Em França, o seu jornal de sempre é o exemplo do tempo que passa. O Libération, falido, acabou comprado pelos grandes capitalistas e segue a utopia de sair dia a dia, tentando vender o que é preciso para pagar as despesas.

Encalharam agora no reduto da defesa das minorias, das causas minoritárias e sempre à sombra da velha Utopia que Bizot acarinhava. Se a esquerda comunista sonhava com amanhãs a cantar, de que estofo será o sonho destes libertários? Se a verdade da Esquerda marxista, sonhava em transformar o Homem, num novo Ser, será que estes avatares, sonhavam com sucedâneos? Parafraseando um livro de Philip Dick, um autor de ficção científica caro a Bizot: será que os andróides sonham com carneiros eléctricos?
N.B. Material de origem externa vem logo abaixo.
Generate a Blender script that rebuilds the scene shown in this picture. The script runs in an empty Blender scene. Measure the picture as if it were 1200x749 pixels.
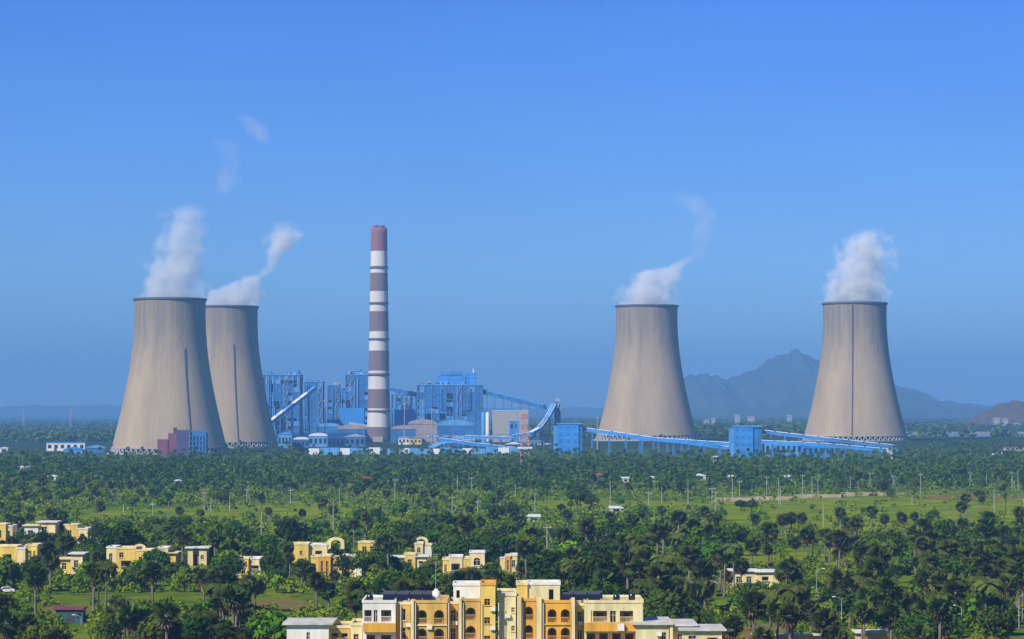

Publicado por josé 22:51:00  

4 Comments:

  1. MARIA said...
    Foi uma bonita e generosa maneira de homenagear e lembrar Bizot e a Actuel de que ouvi falar, confesso, pela primeira vez, por si José, no seu outro blog.
    Saudações da
    Maria
    Luís Negroni said...
    Não me parece nada que tenha sido uma bonita e generosa maneira de lembrar Bizot e a Actuel. "Nunca admitiriam ser de Direita...". Mas o que é isto? Como é que eles poderiam alguma vez admitir ser de direita quando sempre foram de esquerda (da esquerda partidária inicialmente e depois da esquerda "libertária" ou anarquista, pelo menos Bizot)? Esta mania dos articulistas de direita quererem subreptíciamente "adireitar" intelectuais da esquerda não ortodoxa irrita-me. Isto é querer que pessoas de esquerda sejam de direita à força, ou quê? Eu sei que era muito bom para o ego de escribas de direita, que muuuuuuuiiiiitos intelectuais de esquerda fossem, nem que fosse de uma forma muito retorcida, transformados em intelectuais de direita. Mas a realidade é o que é, a esmagadora maioria dos intelectuais é de esquerda e o resto são tretas. Broutilles, como diria Bizot.
    josé said...
    luis: só ponho aqui um nome, para contrariar: Serge July.

    Aliás, ponho dois: Bernard Henry Lévy.

    Ça suffit.
    josé said...
    BHL é de esquerda...tanto que se vira contra a própria esquerda antiliberal que sacrifica a liberdade à igualdade.